Aslında sorun, insanların neye öfkelendiğinde değil. Sorun, bu öfkenin kasıtlı olarak yönlendirilmeye açık olması ve bu yönlendirme üzerinden kitlelerin manipüle edilebilmesi. Çünkü bu kültürde öfke, bireyin içsel bir duygusu olmaktan çıkıp, dışsal bir araç haline geliyor.
Bu noktada öfke, bir hak arayışından çok, bir etkileşim aracı; bir kişisel ifade değil, bir kitlesel yönelim halini alıyor. Ve bizler, çoğu zaman bunun farkında bile olmadan bu döngüyü yeniden ve yeniden besliyoruz. Beslendiğimiz bu detaylar bizi aynı zamanda pasif eylemci haline de dönüştürüyor.
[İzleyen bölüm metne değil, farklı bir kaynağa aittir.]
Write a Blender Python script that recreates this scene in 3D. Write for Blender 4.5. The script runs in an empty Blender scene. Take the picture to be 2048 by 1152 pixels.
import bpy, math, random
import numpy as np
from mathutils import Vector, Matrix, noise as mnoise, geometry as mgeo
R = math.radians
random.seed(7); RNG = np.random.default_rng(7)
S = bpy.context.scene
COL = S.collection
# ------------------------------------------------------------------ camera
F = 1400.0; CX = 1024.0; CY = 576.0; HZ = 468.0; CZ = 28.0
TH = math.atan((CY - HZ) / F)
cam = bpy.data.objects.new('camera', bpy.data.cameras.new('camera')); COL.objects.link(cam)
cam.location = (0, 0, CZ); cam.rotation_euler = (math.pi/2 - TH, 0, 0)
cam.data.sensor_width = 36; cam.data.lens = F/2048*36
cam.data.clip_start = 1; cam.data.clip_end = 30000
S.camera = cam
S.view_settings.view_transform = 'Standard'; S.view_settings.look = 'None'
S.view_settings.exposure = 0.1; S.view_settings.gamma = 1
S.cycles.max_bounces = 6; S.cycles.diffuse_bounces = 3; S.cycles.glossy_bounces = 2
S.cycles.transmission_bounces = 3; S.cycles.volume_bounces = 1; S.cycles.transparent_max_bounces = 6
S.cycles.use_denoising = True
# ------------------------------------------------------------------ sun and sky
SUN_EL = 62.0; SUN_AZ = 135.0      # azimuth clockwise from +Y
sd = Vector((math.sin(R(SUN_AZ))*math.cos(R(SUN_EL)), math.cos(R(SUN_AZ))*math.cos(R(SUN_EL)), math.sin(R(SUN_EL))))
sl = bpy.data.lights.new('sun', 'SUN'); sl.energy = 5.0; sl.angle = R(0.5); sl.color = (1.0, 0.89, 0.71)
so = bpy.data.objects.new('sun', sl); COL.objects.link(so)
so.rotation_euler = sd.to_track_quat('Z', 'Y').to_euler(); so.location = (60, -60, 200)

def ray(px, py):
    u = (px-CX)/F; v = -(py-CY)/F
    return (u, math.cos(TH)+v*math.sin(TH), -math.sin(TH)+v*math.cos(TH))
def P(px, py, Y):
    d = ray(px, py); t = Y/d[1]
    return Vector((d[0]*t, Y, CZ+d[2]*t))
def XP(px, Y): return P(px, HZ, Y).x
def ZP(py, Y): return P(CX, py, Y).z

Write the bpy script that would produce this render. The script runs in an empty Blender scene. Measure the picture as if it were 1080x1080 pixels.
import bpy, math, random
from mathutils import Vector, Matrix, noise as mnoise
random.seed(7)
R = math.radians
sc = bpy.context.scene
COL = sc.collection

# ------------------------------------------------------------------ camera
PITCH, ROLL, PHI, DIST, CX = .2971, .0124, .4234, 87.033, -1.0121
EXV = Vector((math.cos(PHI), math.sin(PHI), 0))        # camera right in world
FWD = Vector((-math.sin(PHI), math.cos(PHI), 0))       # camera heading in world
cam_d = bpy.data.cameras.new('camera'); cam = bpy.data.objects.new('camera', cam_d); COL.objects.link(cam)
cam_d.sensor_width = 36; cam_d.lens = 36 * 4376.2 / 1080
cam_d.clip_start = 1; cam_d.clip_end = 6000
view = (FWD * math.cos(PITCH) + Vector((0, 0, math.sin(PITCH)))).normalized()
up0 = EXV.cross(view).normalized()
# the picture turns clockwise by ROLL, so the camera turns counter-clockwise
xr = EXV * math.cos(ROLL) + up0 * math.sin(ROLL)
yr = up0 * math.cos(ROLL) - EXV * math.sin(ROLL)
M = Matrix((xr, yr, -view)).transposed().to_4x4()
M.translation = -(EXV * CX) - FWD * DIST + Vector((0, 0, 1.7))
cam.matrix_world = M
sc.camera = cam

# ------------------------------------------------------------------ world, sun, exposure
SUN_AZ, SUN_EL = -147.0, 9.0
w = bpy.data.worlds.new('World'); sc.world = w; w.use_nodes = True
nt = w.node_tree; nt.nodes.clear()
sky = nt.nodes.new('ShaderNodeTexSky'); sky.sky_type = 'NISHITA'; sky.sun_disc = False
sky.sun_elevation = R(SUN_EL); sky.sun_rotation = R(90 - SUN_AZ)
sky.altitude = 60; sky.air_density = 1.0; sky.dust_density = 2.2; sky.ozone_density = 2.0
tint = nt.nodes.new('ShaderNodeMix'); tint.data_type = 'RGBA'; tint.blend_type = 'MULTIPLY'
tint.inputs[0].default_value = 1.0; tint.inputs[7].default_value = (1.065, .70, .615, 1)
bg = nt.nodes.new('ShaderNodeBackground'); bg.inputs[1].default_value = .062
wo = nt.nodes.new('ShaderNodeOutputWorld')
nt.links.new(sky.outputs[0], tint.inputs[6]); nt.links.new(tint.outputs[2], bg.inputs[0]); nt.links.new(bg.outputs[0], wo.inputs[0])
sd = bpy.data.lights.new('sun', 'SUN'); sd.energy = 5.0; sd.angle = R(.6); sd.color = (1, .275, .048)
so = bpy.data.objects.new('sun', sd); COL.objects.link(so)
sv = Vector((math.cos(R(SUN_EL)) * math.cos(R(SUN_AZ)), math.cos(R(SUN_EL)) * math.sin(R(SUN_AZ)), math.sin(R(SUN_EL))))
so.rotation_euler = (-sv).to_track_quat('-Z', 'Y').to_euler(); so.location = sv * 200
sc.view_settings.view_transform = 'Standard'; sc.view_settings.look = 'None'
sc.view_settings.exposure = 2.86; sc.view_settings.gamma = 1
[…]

Gerçek tehlike, öfkenin kendisinde değil; öfkenin anlamını yitirmesinde.
Yani ne zaman ki haklı tepkiler, tıklanabilir içeriklere; adalet duygusu, linç kültürüne; farkındalık ise algoritmik bir öfke tiyatrosuna dönüşür, işte o zaman asıl meseleyi kaybetmiş oluruz.